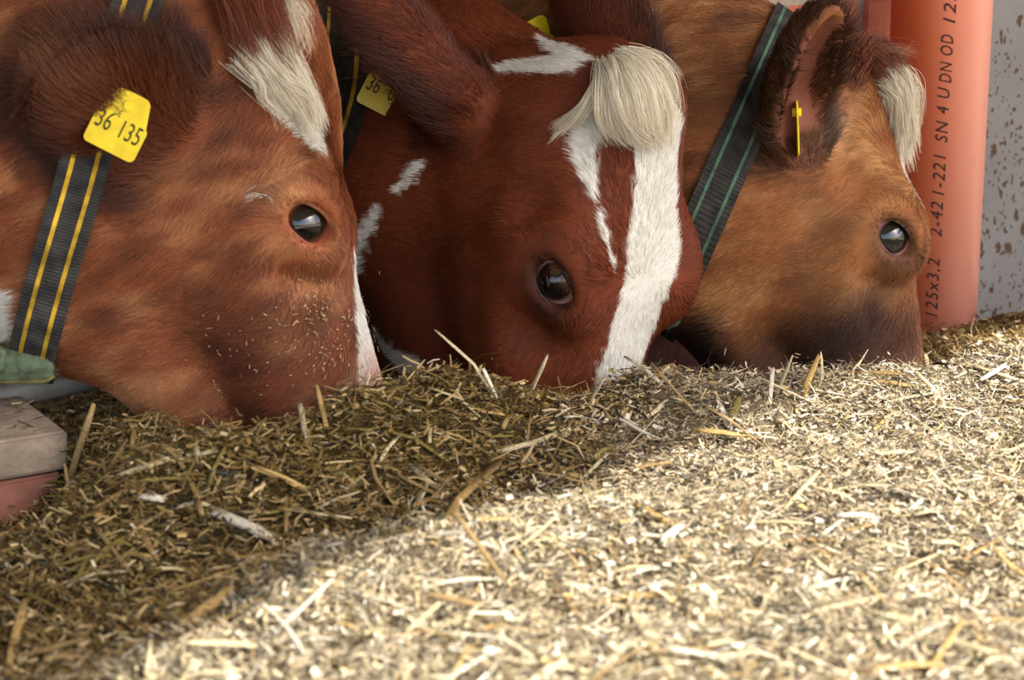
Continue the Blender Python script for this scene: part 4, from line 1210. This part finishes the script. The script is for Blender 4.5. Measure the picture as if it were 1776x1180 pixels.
ear_tag(at(672, 165, dB), RGT * .89 - UPV * .45 + FWD * .1, UPV * .93 + RGT * .36, .0285, .0215, 'yellow ear tag printed 36 0 half covered by an ear fringe',
        [('36', .025, -.0255, .003), ('06', .025, .000, .003), ('DE', .009, -.006, .0165)])
ear_tag(at(938, 72, 2.93), RGT * .8 + UPV * .5 + FWD * .3, RGT * -.1 + UPV * .95 - FWD * .2, .017, .010, 'yellow ear tag showing only its holed end behind a brown neck', [], hole=True)
sC, _ = surf(Cc, [(1380, 215)])
ear_tag(at(1383, 238, (sC[0] - CAM) @ FWD - .006), FWD * 1.0 + RGT * .06, UPV * 1.0 - RGT * .03, .022, .021, 'yellow ear tag seen edge-on below a pink hollow ear', [])

# ------------------------------------------------------------------ single straws on the heap
m_straw = mat('straw_stalk', attr='col', rough=0.5, spec=0.35, color_noise=(320, 0.78), bump=(500, .6))
def stalk_mesh(pts, width, rgb, thick=.35, seed=0):
    """a flattened hollow-looking stalk along pts with a ragged end"""
    g = np.random.default_rng(seed); pts = np.asarray(pts, float)
    seg = np.r_[0, np.cumsum(np.linalg.norm(np.diff(pts, axis=0), axis=1))]; seg /= seg[-1]
    k = 5; t = np.linspace(0, 1, k); p = np.stack([np.interp(t, seg, pts[:, a]) for a in range(3)], 1)
    if len(pts) > 2:
        ii = [int(np.argmin(abs(t - s_))) for s_ in seg]
        for a, b in zip(ii, pts): p[a] = b
    n = 6; V = []; roll = g.uniform(-.6, .6)
    for i in range(k):
        tg = unit(p[min(i + 1, k - 1)] - p[max(i - 1, 0)])
        view = unit(CAM - p[i]); sd_ = unit(np.cross(tg, np.array([0.1, -.5, 1.0]))); up = np.cross(sd_, tg)
        a_, b_ = sd_ * math.cos(roll) + up * math.sin(roll), up * math.cos(roll) - sd_ * math.sin(roll)
        w = width * .5 * (1 if 0 < i < k - 1 else g.uniform(.5, .95))
        for q in range(n):
            th = 2 * math.pi * q / n
            V.append(p[i] + a_ * math.cos(th) * w + b_ * math.sin(th) * w * thick + tg * (g.uniform(-1, 1) * width * (0.5 if i in (0, k - 1) else 0)))
    Fq = [(i * n + q, i * n + (q + 1) % n, (i + 1) * n + (q + 1) % n, (i + 1) * n + q) for i in range(k - 1) for q in range(n)]
    Fq += [(0, 3, 2, 1), (0, 5, 4, 3), ((k - 1) * n, (k - 1) * n + 1, (k - 1) * n + 2, (k - 1) * n + 3), ((k - 1) * n, (k - 1) * n + 3, (k - 1) * n + 4, (k - 1) * n + 5)]
    V = np.array(V); base = V.mean(0)
    col = np.tile(np.asarray(rgb), (len(V), 1)) * g.uniform(.82, 1.1, (k, 1)).repeat(n, 0)
    me = mesh_np('straw_stalk', V - base, np.array(Fq), m_straw, True, np.clip(col, 0, .9))
    return me, base
def stalk(name, pts, width, rgb, label, group, seed=0, thick=.35):
    me, base = stalk_mesh(pts, width, rgb, thick, seed)
    return tag(link(name, me, loc=base), label, 'straw', group)
PALE, GOLD, TAN, BONE, OLIVE = lin3(226, 208, 164), lin3(206, 170, 106), lin3(176, 146, 96), lin3(234, 224, 200), lin3(140, 124, 60)
def F_(px, py, lift=.004): return on_feed(px, py, lift)
def standing(base_px, top_px, mid=None, lean=0.0):
    b = on_feed(*base_px, 0.0); D = (b - CAM) @ FWD
    out = [at(*top_px, D - .01 - lean)]
    if mid: out.append(at(*mid, D - .01 - lean * .5))
    return out + [b - np.array([0, 0, .004])]
ONE = [
 (standing((862, 690), (757, 574), (822, 632)), .0048, PALE, 'tall bent pale straw rising in front of the mahogany cow\'s cheek'),
 (standing((866, 692), (838, 640), (850, 664)), .0046, BONE, 'short pale straw under the tall bent straw at the mahogany cow\'s cheek'),
 (standing((914, 688), (949, 618)), .0055, PALE, 'upright straw leaning before the mahogany cow\'s nose, left of its blaze'),
 (standing((1015, 705), (1048, 655)), .0060, PALE, 'pale straw leaning against the foot of the white blaze'),
 (standing((1118, 664), (1160, 636)), .0042, PALE, 'slanting pale straw just right of the white blaze'),
 ([F_(800, 698), F_(838, 714), F_(893, 722)], .0085, GOLD, 'broad curved golden straw lying below the mahogany cow\'s mouth'),
 ([F_(988, 686), F_(972, 712), F_(957, 736)], .0080, TAN, 'thick tan stalk below the mahogany cow\'s nose'),
 ([F_(866, 800, .014), F_(796, 866, .016), F_(752, 944)], .0085, GOLD, 'longest golden stalk in the shade, bent in the middle'),
 ([F_(370, 887, .008), F_(425, 910, .008), F_(484, 938)], .0105, BONE, 'thick split whitish stalk in the dark hollow'),
 (standing((106, 884), (164, 697), (134, 790)), .0075, TAN, 'long jointed stalk leaning on the end of the kerb'),
 (standing((124, 868), (112, 806)), .0040, TAN, 'thin stalk beside the long jointed one at the kerb'),
 ([F_(740, 840), F_(714, 894)], .0070, PALE, 'short cut pale stalk in the shade above the ridge'),
 ([F_(308, 1092, .006), F_(356, 1056, .008), F_(404, 1020, .006)], .0105, GOLD, 'broad golden stalk on the sunlit ridge near the dark hollow'),
 ([F_(496, 1042, .005), F_(528, 1090, .004)], .0070, BONE, 'short white stalk on the front slope left of centre'),
 ([F_(410, 966, .012), F_(440, 1014, .004)], .0060, PALE, 'short straw pointing into the dark hollow from the ridge'),
 ([F_(986, 746, .006), F_(930, 766, .007), F_(862, 784)], .0066, PALE, 'long pale straw lying level below the mahogany cow'),
 ([F_(1106, 876, .006), F_(1148, 900, .006), F_(1190, 926)], .0085, GOLD, 'golden stalk crossed by a white one at mid heap'),
 ([F_(1186, 910, .012), F_(1146, 938, .010)], .0075, BONE, 'white stalk crossing a golden one at mid heap'),
 ([F_(1330, 1024, .005), F_(1400, 1022, .006), F_(1482, 1000, .008)], .0060, BONE, 'long white straw lying level on the front slope'),
 ([F_(1080, 1032, .006), F_(1120, 1100, .007), F_(1166, 1172, .006)], .0075, PALE, 'long blurred pale straw at the bottom middle'),
 ([F_(1096, 1106, .006), F_(1036, 1170, .006)], .0070, BONE, 'white straw meeting a long pale one at the bottom middle'),
 ([F_(1502, 836, .008), F_(1556, 850, .010), F_(1602, 866, .008)], .0062, BONE, 'white straw with a bent end on the slope below the tan cow'),
 ([F_(1600, 866, .008), F_(1576, 886, .005)], .0055, BONE, 'short white straw at the bent end of another, below the tan cow'),
 ([F_(1640, 628, .006), F_(1705, 640, .008), F_(1778, 664, .006)], .0095, PALE, 'long broad straw below the small heap at the grey panel'),
 ([F_(1700, 660, .010), F_(1745, 632, .016)], .0060, BONE, 'white straw crossing the long broad one at the grey panel'),
 (standing((1340, 695), (1374, 618)), .0046, PALE, 'upright straw before the tan cow\'s dark jaw'),
 (standing((1392, 690), (1420, 618), (1398, 668)), .0066, GOLD, 'broad orange-gold straw standing before the tan cow\'s cheek'),
 (standing((1428, 660), (1424, 612)), .0040, PALE, 'thin upright straw right of the orange-gold one'),
 (standing((1334, 704), (1340, 642)), .0060, BONE, 'white upright straw left of the tan cow\'s dark jaw'),
 (standing((1470, 664), (1496, 622), (1480, 640)), .0040, PALE, 'leaning straw below the tan cow\'s cheek'),
 (standing((1612, 646), (1606, 616)), .0060, PALE, 'short stub of straw at the tan cow\'s nose, by the pipe'),
 ([F_(44, 1040, .010), F_(30, 1090, .010), F_(16, 1152, .006)], .0080, GOLD, 'blurred golden stalk in the bottom corner below the kerb'),
 ([F_(96, 1130, .006), F_(60, 1176, .006)], .0090, PALE, 'blurred pale stalk at the bottom edge below the kerb'),
 ([F_(240, 912, .006), F_(272, 972, .005)], .0070, TAN, 'tan stalk lying down-slope right of the kerb'),
 (standing((674, 676), (686, 628)), .0070, GOLD, 'upright chip of straw at the red cow\'s pink nose'),
 ([F_(338, 768, .010), F_(347, 808, .004)], .0050, PALE, 'short straw hanging below the red cow\'s chin'),
 ([F_(322, 792, .004), F_(376, 782, .006)], .0050, PALE, 'short level straw below the red cow\'s chin'),
 ([F_(240, 776, .006), F_(300, 800, .005)], .0070, BONE, 'white straw under the red cow\'s jaw'),
 ([F_(208, 824, .006), F_(292, 796, .008)], .0075, PALE, 'pale split straw lying between the kerb and the dark hollow'),
 ([F_(246, 860, .008), F_(286, 866, .006)], .0090, BONE, 'short broad white chip beside the dark hollow'),
 ([F_(160, 906, .006), F_(232, 1000, .004)], .0050, TAN, 'long thin straw running down-slope below the kerb'),
 ([F_(925, 830, .006), F_(1010, 806, .006)], .0050, GOLD, 'thin golden straw in the half shade at mid heap'),
 ([F_(1250, 700, .010), F_(1262, 742, .004)], .0070, BONE, 'white straw standing on the slope left of the tan cow'),
 ([F_(1282, 690, .012), F_(1268, 730, .004)], .0090, OLIVE, 'olive leaf blade standing on the slope left of the tan cow'),
]
for k, (pts, w, rgb, label) in enumerate(ONE):
    stalk('straw_stalk', pts, w, rgb, label, 'single straws that stand out on the heap', k)
g = np.random.default_rng(321)
spots = 0
while spots < 240:
    px, py = g.uniform(-20, 1800), g.uniform(650, 1190)
    p = on_feed(px, py)
    D = (p - CAM) @ FWD
    if D > 3.1: continue
    x_, y_ = p[:2]; r_ = g.random()
    dr = dryness(np.array([x_]), np.array([y_]))[0]
    L = g.uniform(.028, .075); ya = g.uniform(0, math.pi * 2); d = np.array([math.cos(ya), math.sin(ya)]) * L / 2
    a, b = p[:2] - d, p[:2] + d
    up = g.exponential(.008)
    za, zb = feed_fast(*a) + .003, feed_fast(*b) + .003 + up
    mid = (a + b) / 2 + g.normal(0, .003, 2); zm = max((za + zb) / 2, feed_fast(*mid) + .004) + g.uniform(0, .003)
    pal = [PALE, BONE, GOLD, TAN] if dr > .5 else [TAN, GOLD, OLIVE, PALE]
    rgb = pal[g.choice(4, p=[.4, .3, .15, .15] if dr > .5 else [.35, .2, .25, .2])] * g.uniform(.8, 1.05)
    stalk('cut_straw', [(*a, za), (*mid, zm), (*b, zb)], g.uniform(.0026, .0056), rgb, 'one of the many short cut straws strewn over the feed heap', 'short cut straws strewn over the heap', 1000 + spots, .3)
    spots += 1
--
Set down again, exactly, the lines of the material above from its first line to the one with "ear_tag(at(1383, 238, (sC[0]", inclusive. Leave the pictures out.

Task output:
Continue the Blender Python script for this scene: part 4, from line 1210. This part finishes the script. The script is for Blender 4.5. Measure the picture as if it were 1776x1180 pixels.
ear_tag(at(672, 165, dB), RGT * .89 - UPV * .45 + FWD * .1, UPV * .93 + RGT * .36, .0285, .0215, 'yellow ear tag printed 36 0 half covered by an ear fringe',
        [('36', .025, -.0255, .003), ('06', .025, .000, .003), ('DE', .009, -.006, .0165)])
ear_tag(at(938, 72, 2.93), RGT * .8 + UPV * .5 + FWD * .3, RGT * -.1 + UPV * .95 - FWD * .2, .017, .010, 'yellow ear tag showing only its holed end behind a brown neck', [], hole=True)
sC, _ = surf(Cc, [(1380, 215)])
ear_tag(at(1383, 238, (sC[0] - CAM) @ FWD - .006), FWD * 1.0 + RGT * .06, UPV * 1.0 - RGT * .03, .022, .021, 'yellow ear tag seen edge-on below a pink hollow ear', [])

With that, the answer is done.